-- Dataset section --
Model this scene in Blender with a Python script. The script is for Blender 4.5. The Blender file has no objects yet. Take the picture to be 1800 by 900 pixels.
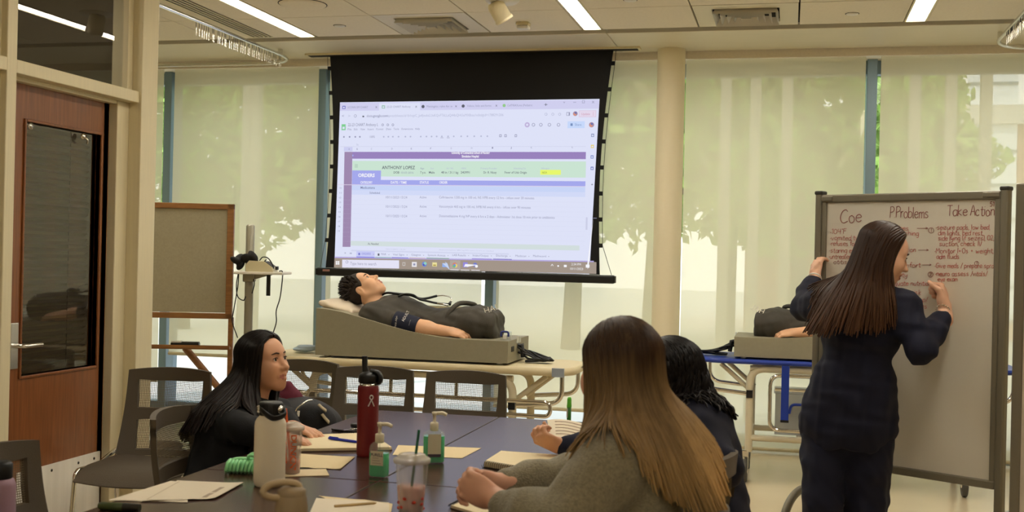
import bpy, bmesh, math, random
import numpy as np
from mathutils import Vector, Matrix, Quaternion
random.seed(7); np.random.seed(7)
PI = math.pi
SC = bpy.context.scene
COL = SC.collection

# ------------------------------------------------------------------ camera
CAM_H, FPX, YAW, ROLL = 1.43, 2000.0, math.atan(490 / 2000.0), math.atan(0.023)
FW = Vector((-math.sin(YAW), math.cos(YAW), 0)); RT = Vector((math.cos(YAW), math.sin(YAW), 0)); UP = Vector((0, 0, 1))
cam_d = bpy.data.cameras.new('camera'); cam = bpy.data.objects.new('camera', cam_d); COL.objects.link(cam)
_cr = RT * math.cos(ROLL) + UP * math.sin(ROLL); _cu = UP * math.cos(ROLL) - RT * math.sin(ROLL)
cam.matrix_world = Matrix(((_cr.x, _cu.x, -FW.x, 0), (_cr.y, _cu.y, -FW.y, 0), (_cr.z, _cu.z, -FW.z, CAM_H), (0, 0, 0, 1)))
cam_d.sensor_width = 36; cam_d.lens = FPX * 36 / 1800.0; cam_d.clip_start = 0.05; cam_d.clip_end = 200
cam_d.shift_y = 1 / 1800.0
cam_d.dof.use_dof = True; cam_d.dof.focus_distance = 6.2; cam_d.dof.aperture_fstop = 5.6
SC.camera = cam

# ------------------------------------------------------------------ light, world, exposure
VS = SC.view_settings
SC.display_settings.display_device = 'sRGB'
VS.view_transform = 'Standard'; VS.look = 'None'; VS.gamma = 1.0; VS.use_curve_mapping = False
VS.exposure = 0.0
SKY_STRENGTH = 3.1
LAMP_EMIT = 30.0
SUN_E = 3.0
wd = bpy.data.worlds.new('sky'); SC.world = wd; wd.use_nodes = True
_n = wd.node_tree.nodes; _bg = _n['Background']
_tc = _n.new('ShaderNodeTexCoord'); _sp = _n.new('ShaderNodeSeparateXYZ'); _rp = _n.new('ShaderNodeValToRGB')
wd.node_tree.links.new(_tc.outputs['Generated'], _sp.inputs[0]); wd.node_tree.links.new(_sp.outputs[2], _rp.inputs[0])
wd.node_tree.links.new(_rp.outputs[0], _bg.inputs[0])
_rp.color_ramp.elements[0].position = 0.0; _rp.color_ramp.elements[0].color = (0.95, 0.98, 1.0, 1)
_rp.color_ramp.elements[1].position = 0.7; _rp.color_ramp.elements[1].color = (0.72, 0.86, 1.0, 1)
_bg.inputs[1].default_value = SKY_STRENGTH
_sd = bpy.data.lights.new('sun', 'SUN'); _sd.energy = SUN_E; _sd.angle = 0.02; _sd.color = (1, .95, .86)
sun = bpy.data.objects.new('sun', _sd); COL.objects.link(sun)
sun.rotation_euler = Vector((0.35, 0.55, -0.76)).to_track_quat('-Z', 'Y').to_euler()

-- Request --
Every line from the start of the listing above through the line with "COL = SC.collection" should be repeated exactly; skip the pictures and add nothing else.

-- Response below --
Model this scene in Blender with a Python script. The script is for Blender 4.5. The Blender file has no objects yet. Take the picture to be 1800 by 900 pixels.
import bpy, bmesh, math, random
import numpy as np
from mathutils import Vector, Matrix, Quaternion
random.seed(7); np.random.seed(7)
PI = math.pi
SC = bpy.context.scene
COL = SC.collection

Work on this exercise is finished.